Data entries
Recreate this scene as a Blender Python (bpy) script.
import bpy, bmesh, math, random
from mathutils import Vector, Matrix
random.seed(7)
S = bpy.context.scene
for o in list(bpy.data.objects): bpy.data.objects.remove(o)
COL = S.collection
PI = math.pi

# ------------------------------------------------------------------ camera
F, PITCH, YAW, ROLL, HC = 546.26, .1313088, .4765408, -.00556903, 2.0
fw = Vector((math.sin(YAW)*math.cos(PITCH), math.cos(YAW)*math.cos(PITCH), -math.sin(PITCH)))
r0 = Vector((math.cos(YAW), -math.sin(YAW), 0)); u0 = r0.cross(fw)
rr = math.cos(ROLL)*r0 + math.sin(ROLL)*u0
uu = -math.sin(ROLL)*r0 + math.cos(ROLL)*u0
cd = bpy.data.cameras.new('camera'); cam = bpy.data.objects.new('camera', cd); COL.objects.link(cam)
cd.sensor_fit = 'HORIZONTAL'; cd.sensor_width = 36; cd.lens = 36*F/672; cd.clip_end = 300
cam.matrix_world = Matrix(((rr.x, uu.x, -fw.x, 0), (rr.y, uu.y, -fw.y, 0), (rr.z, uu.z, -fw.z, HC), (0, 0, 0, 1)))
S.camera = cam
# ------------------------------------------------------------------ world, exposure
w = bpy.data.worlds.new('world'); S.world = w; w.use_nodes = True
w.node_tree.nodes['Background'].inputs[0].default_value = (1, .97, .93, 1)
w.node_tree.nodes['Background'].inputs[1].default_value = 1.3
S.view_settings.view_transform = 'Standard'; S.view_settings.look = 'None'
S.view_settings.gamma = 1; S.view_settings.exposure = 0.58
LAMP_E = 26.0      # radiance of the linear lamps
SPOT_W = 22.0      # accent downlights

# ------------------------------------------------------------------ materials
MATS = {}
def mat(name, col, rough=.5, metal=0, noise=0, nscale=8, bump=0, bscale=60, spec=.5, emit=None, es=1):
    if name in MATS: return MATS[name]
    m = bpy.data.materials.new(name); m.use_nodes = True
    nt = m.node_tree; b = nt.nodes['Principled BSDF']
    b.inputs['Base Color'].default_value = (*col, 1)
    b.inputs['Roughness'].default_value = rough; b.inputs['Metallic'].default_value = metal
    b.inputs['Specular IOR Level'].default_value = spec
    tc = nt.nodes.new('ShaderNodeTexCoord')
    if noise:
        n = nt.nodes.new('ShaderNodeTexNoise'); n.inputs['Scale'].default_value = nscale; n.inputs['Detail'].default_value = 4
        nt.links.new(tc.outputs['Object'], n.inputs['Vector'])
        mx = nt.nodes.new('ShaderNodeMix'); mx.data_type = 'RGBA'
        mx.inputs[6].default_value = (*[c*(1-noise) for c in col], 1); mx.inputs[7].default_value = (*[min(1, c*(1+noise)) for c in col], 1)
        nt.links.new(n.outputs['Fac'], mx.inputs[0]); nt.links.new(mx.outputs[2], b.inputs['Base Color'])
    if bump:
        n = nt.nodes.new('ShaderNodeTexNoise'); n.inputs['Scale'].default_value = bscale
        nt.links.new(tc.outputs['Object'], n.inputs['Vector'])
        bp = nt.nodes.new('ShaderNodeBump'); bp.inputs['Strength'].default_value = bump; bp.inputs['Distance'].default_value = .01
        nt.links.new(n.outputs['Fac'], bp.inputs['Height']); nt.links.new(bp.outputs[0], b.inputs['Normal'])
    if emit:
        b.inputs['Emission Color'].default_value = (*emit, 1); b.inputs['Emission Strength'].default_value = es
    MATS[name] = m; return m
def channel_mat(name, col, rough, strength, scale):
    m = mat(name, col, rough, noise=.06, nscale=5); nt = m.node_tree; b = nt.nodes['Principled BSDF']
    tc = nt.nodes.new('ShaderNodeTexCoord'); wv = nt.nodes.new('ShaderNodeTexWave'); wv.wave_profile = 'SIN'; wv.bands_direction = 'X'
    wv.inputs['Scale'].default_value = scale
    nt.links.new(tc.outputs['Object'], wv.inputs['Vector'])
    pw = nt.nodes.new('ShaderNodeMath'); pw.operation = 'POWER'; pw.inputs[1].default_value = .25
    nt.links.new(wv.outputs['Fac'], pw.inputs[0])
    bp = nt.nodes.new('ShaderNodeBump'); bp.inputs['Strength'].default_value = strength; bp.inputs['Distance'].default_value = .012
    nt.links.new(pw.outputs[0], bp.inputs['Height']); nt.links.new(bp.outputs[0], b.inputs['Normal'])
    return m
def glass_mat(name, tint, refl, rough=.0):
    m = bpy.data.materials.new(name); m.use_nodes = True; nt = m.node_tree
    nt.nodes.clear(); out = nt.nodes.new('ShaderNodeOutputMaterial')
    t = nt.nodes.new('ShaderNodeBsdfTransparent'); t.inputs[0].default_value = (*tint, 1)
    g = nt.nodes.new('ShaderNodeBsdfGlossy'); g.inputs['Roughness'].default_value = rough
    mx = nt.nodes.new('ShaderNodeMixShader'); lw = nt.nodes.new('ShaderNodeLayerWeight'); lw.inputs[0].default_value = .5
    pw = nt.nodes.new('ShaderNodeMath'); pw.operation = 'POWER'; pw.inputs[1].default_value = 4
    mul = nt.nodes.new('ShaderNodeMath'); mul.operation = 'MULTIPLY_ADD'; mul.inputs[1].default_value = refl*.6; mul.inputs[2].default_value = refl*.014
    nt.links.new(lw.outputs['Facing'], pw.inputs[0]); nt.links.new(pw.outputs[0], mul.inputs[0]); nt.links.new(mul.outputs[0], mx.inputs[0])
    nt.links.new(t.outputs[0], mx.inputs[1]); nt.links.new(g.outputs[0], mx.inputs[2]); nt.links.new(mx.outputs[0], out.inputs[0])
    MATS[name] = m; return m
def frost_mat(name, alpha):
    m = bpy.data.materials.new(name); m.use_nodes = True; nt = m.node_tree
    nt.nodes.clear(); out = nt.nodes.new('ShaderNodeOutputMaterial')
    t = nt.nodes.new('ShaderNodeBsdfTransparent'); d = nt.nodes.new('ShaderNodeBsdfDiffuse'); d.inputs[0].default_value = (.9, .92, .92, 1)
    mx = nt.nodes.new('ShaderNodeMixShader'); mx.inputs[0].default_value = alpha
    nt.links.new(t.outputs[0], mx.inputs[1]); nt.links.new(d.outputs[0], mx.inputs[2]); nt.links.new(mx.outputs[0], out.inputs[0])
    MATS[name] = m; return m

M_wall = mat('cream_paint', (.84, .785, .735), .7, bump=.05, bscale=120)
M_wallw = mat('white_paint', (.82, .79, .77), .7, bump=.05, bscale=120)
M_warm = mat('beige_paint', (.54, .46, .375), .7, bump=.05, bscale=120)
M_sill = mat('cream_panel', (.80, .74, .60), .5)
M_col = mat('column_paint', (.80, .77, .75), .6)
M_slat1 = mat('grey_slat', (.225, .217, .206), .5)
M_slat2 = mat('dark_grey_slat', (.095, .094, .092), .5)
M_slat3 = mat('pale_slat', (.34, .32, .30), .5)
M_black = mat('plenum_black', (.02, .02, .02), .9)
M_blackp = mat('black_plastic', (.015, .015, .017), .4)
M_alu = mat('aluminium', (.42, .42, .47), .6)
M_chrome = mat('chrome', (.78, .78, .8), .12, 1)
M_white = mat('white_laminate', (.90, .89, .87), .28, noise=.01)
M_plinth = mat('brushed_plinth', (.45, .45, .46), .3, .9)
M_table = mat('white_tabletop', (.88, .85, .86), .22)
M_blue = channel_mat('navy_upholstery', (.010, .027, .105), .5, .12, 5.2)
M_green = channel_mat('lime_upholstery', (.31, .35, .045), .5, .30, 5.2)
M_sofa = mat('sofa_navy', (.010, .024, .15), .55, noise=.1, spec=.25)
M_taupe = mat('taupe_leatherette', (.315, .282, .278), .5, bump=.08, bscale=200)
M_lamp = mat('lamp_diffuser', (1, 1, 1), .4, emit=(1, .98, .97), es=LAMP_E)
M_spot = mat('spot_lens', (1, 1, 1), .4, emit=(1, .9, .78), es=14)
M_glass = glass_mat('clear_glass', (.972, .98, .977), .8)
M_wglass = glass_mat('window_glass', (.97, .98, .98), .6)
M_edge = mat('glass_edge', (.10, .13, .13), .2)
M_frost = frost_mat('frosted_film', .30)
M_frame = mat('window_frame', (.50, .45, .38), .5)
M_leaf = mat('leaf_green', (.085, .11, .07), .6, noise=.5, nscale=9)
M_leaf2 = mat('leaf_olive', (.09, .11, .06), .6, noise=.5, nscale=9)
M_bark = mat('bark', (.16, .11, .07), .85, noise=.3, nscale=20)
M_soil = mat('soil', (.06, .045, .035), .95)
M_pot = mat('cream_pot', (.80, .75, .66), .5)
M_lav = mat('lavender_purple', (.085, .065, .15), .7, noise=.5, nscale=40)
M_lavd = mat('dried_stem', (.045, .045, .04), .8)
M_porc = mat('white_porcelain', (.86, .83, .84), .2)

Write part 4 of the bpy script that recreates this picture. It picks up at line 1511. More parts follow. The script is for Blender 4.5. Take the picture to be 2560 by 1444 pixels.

_Exercise description:_
In this exercise, copy only the lines from the opening line of the material through the line where "PI = math.pi" appears.

_Worked solution:_
Recreate this scene as a Blender Python (bpy) script.
import bpy, bmesh, math, random
from mathutils import Vector, Matrix
random.seed(7)
S = bpy.context.scene
for o in list(bpy.data.objects): bpy.data.objects.remove(o)
COL = S.collection
PI = math.pi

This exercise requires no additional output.